La communauté de titre qui existe entre tous ces traités, les Sûtras, les Mahâyâna sûtras et les Mahâ vâipulya sûtras annonce, on doit le croire du moins, de grandes ressemblances. Cependant l’examen des textes eux-mêmes ne confirme pas entièrement cette présomption. Un Sûtra de grand développement est certainement pour la forme un véritable Sûtra ; il commence et se termine par la même formule ; il est, comme le Sûtra que j’appellerai simple, écrit en prose, avec un mélange de passages versifiés plus ou moins nombreux. Il est encore consacré à l’exposition de quelque point de doctrine, et les légendes y servent de même d’exemple et d’autorité. Mais à côté de ces traits de ressemblance dont la valeur ne peut être méconnue, on trouve des différences nombreuses dont l’importance me paraît de beaucoup supérieure à celle des caractères par suite desquels les Sûtras vâipulyas sont classés dans la catégorie des Sûtras.

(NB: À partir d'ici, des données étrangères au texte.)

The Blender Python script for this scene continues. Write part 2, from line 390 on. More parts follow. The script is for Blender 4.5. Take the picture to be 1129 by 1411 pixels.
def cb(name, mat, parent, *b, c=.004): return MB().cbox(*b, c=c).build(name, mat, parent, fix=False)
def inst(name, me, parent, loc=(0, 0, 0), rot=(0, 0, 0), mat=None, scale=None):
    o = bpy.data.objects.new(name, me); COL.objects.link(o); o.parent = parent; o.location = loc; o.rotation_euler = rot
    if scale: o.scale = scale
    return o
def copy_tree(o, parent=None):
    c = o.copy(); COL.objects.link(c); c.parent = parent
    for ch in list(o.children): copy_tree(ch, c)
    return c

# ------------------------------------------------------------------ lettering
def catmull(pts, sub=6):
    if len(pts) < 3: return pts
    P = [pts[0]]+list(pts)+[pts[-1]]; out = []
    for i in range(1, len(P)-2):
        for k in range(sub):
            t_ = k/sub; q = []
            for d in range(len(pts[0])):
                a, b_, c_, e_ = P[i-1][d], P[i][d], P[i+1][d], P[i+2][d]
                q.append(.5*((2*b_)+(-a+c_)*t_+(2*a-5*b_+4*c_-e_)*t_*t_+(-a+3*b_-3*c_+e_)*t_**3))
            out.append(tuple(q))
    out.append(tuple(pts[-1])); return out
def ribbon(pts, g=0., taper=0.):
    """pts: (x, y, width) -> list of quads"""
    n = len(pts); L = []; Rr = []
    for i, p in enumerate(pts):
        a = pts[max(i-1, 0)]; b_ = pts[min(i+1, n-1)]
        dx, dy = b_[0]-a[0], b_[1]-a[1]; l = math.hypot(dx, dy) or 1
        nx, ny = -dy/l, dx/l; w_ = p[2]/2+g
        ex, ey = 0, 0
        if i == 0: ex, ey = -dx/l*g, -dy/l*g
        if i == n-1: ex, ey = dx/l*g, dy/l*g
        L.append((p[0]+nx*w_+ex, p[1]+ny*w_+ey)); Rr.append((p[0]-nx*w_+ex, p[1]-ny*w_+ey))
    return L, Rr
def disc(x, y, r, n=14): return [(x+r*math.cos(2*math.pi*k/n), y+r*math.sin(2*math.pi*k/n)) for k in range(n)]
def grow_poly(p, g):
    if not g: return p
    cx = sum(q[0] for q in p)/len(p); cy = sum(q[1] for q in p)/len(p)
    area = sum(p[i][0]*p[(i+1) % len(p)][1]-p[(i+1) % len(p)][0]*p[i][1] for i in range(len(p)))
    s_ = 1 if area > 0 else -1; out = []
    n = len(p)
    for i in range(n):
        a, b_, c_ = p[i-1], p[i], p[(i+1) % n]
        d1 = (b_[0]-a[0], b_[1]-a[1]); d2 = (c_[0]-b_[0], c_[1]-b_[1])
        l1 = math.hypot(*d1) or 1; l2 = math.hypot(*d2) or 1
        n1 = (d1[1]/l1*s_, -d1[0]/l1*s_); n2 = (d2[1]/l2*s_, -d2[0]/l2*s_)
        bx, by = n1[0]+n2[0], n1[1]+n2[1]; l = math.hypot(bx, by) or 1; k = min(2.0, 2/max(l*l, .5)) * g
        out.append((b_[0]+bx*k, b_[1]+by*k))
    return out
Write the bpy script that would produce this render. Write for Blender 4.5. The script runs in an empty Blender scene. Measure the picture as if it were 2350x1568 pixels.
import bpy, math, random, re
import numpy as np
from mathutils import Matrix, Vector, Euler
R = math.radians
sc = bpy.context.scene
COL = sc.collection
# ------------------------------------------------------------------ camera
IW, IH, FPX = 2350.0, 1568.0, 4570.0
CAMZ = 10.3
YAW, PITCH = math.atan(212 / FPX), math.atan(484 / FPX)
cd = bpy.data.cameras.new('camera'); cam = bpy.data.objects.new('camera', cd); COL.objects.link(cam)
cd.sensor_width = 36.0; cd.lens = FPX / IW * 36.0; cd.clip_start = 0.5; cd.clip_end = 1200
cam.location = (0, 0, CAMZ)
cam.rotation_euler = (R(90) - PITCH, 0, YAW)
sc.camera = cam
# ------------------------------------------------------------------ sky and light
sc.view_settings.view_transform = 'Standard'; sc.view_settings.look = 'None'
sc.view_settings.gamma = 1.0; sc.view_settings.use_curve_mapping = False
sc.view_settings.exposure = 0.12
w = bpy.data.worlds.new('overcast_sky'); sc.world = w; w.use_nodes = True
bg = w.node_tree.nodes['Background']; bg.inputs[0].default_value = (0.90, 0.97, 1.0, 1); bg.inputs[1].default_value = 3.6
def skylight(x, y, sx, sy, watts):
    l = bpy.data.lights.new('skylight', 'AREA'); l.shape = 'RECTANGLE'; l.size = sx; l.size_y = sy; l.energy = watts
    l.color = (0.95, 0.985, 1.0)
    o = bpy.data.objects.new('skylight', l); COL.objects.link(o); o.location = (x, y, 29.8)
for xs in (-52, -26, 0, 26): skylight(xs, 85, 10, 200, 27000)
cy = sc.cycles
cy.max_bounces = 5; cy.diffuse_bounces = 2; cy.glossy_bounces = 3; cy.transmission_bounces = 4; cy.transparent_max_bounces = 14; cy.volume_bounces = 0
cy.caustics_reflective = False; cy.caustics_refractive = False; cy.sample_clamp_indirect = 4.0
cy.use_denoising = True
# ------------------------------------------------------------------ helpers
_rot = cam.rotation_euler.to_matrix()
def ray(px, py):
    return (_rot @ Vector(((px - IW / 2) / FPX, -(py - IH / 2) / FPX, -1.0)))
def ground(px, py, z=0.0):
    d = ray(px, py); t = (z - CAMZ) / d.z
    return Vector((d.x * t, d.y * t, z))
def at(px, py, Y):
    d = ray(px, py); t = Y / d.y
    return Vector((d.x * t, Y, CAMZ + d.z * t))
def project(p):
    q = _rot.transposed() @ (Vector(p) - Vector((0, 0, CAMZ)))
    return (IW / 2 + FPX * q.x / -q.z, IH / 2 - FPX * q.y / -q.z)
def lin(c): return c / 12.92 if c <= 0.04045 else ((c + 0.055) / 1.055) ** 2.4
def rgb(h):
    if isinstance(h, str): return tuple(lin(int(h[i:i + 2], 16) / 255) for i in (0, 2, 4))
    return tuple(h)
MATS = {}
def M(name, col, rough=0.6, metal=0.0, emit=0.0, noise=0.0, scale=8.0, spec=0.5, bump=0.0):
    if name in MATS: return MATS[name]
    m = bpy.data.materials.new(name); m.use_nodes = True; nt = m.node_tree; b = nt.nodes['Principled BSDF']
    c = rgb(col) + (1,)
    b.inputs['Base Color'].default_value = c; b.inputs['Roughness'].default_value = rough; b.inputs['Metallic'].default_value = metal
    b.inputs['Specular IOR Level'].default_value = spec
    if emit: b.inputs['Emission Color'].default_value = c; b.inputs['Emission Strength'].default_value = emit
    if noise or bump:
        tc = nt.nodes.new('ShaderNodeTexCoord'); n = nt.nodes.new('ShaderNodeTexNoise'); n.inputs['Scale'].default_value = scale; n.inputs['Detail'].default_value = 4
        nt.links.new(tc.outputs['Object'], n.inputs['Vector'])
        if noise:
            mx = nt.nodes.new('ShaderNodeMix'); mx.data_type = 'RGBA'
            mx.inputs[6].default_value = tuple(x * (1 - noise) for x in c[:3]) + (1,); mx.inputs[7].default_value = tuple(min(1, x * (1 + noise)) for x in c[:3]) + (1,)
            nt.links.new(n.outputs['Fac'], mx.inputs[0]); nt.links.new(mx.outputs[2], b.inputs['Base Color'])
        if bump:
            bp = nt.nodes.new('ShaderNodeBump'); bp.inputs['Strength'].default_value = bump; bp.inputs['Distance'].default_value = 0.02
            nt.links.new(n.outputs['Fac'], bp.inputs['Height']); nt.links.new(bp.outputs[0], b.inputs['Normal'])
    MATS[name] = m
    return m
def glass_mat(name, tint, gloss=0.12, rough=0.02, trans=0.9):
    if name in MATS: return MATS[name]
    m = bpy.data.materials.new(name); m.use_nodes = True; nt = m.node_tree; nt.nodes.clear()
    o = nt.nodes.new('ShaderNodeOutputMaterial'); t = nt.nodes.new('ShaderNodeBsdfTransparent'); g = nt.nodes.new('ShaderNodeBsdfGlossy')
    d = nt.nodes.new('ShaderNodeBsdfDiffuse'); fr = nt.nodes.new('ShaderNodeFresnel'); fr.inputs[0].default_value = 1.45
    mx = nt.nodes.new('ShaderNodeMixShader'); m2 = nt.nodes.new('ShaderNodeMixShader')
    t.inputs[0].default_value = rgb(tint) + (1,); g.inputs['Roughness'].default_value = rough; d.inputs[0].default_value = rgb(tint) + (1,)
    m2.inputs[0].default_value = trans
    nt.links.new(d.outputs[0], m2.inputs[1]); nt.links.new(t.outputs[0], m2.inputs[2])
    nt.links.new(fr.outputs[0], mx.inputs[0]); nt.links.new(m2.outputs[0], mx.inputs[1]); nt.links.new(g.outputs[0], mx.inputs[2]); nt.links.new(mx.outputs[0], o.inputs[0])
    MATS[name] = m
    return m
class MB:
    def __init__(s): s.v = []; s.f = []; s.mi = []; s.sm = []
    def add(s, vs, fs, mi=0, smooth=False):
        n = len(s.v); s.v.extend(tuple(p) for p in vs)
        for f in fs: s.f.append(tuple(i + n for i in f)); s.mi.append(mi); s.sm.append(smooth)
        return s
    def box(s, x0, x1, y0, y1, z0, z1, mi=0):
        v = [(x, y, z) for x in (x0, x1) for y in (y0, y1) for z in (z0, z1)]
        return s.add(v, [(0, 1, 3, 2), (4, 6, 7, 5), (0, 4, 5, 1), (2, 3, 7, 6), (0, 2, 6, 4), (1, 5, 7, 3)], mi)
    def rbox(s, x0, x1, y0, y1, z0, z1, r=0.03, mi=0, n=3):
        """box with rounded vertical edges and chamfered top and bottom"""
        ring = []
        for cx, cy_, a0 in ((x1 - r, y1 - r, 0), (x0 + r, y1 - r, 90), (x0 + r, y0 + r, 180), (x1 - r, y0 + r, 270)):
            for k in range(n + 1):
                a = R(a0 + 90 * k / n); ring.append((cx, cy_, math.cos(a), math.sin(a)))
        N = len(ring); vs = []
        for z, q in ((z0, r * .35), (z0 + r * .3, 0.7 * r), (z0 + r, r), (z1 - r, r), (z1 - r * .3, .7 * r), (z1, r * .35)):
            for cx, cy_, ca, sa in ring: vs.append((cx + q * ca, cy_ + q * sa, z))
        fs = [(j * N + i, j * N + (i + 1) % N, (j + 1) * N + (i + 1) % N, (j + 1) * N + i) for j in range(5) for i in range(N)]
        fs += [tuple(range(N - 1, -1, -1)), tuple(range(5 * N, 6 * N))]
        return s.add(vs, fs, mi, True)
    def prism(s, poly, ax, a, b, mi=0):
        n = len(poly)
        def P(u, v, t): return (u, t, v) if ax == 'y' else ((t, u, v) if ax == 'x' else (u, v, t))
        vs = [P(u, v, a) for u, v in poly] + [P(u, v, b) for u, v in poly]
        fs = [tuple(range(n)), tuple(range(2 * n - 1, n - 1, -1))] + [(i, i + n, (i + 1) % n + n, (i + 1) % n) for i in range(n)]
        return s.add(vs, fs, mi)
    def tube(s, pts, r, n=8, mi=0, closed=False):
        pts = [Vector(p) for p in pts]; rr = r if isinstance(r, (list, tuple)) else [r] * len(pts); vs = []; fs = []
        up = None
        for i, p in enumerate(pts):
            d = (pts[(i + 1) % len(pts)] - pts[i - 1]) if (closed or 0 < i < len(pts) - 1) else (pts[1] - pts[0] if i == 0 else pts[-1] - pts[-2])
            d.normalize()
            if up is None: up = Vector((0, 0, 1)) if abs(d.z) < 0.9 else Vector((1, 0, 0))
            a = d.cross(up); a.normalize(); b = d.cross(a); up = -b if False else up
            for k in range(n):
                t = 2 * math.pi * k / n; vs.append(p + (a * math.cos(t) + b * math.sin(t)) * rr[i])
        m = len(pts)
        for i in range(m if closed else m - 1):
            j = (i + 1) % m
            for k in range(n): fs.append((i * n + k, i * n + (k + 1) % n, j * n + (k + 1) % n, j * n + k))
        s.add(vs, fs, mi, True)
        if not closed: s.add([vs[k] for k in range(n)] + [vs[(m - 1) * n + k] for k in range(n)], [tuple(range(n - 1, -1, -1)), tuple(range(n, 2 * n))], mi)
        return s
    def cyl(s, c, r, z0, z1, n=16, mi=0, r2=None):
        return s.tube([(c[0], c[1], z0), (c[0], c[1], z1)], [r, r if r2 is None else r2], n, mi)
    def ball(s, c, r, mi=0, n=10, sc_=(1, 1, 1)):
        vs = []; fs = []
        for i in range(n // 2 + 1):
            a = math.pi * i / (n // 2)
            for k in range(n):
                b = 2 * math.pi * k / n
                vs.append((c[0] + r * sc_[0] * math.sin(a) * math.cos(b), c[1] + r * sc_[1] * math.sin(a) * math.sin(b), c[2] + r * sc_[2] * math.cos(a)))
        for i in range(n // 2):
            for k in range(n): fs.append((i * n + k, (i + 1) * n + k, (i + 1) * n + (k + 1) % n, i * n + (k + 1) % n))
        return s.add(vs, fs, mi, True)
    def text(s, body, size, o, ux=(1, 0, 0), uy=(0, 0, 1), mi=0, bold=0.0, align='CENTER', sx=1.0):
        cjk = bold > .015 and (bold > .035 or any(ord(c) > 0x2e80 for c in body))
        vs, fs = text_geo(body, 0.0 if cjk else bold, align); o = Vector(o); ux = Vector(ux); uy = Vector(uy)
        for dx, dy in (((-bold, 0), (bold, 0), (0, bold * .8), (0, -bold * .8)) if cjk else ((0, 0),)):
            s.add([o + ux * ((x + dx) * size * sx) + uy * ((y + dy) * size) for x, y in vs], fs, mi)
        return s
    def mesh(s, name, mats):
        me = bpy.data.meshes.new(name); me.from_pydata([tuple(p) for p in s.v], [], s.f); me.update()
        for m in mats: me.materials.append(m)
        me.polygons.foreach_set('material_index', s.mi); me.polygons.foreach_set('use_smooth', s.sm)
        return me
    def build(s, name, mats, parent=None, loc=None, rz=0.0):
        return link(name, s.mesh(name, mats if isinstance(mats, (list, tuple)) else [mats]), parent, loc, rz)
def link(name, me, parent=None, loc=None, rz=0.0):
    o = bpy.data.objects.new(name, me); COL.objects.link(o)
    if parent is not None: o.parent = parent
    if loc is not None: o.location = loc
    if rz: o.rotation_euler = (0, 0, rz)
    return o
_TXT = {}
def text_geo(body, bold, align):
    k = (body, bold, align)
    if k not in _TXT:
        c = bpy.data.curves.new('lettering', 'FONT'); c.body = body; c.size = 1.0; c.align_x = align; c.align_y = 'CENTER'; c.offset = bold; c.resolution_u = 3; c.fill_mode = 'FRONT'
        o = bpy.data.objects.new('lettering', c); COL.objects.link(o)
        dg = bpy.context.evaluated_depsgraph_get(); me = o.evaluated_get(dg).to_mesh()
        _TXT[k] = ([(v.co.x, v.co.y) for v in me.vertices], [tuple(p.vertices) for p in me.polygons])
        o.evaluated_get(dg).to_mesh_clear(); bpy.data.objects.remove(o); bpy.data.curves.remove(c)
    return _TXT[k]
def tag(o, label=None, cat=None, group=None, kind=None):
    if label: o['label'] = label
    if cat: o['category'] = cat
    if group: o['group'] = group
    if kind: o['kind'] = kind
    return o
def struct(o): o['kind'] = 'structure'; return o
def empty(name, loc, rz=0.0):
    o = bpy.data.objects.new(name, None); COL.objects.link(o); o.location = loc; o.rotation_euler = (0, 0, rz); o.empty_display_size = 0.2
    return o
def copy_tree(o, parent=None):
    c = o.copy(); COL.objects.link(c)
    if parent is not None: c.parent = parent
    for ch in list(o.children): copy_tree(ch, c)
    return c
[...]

Prenons d’abord ce qu’il y a de plus extérieur dans un livre, la manière dont il est rédigé, et nous serons aussitôt frappés de la différence qui distingue le Sûtra simple du Sûtra développé. Le premier de ces traités est écrit en prose ; le second l’est en prose mêlée de vers, à peu près comme les compositions brâhmaniques nommées Tchampû, que j’ai rappelées plus haut[1]. Mais l’analogie ne va pas plus loin, car la partie poétique d’un grand Sûtra n’est que la répétition, sous une autre forme, de la partie écrite en prose ; sauf quelques détails qu’amène naturellement l’exposition poétique, il n’y a pas beaucoup plus dans les passages versifiés que dans les passages prosaïques, et l’on pourrait, à bien peu d’exceptions près, supprimer les premiers sans mutiler l’ouvrage où ils se trouvent. Cette disposition, particulière à tout grand Sûtra, mérite d’être comparée à la définition que donnent les Buddhistes chinois du terme de Gêya, qui signifie, selon eux, « chant redoublé, c’est-à-dire qui répond à un texte précédent, et qui le répète pour en manifester le sens ; il est de six, de quatre, de trois ou de deux phrases. » Je renvoie à ce que j’ai dit précédemment de cette définition[2] ; il me suffit de remarquer ici qu’elle sanctionne en quelque sorte l’introduction d’un petit nombre de stances poétiques dans le corps des Sûtras. La proportion de ces stances avec le texte écrit en prose, telle qu’elle est fixée par les Buddhistes chinois, nous prouve qu’ils n’ont pas eu en vue les Sûtras développés, puisque les parties versifiées de ces Sûtras égalent, quand elles ne les dépassent pas, les parties écrites en prose. Au contraire, la définition chinoise s’applique exactement aux simples Sûtras, dans lesquels se rencontrent en effet des stances peu nombreuses qui n’ont d’autre

  1. Ci-dessus, Premier Mémoire, p. 13.
  2. Ci-dessus, Second Mémoire, sect. I, p. 46 sqq.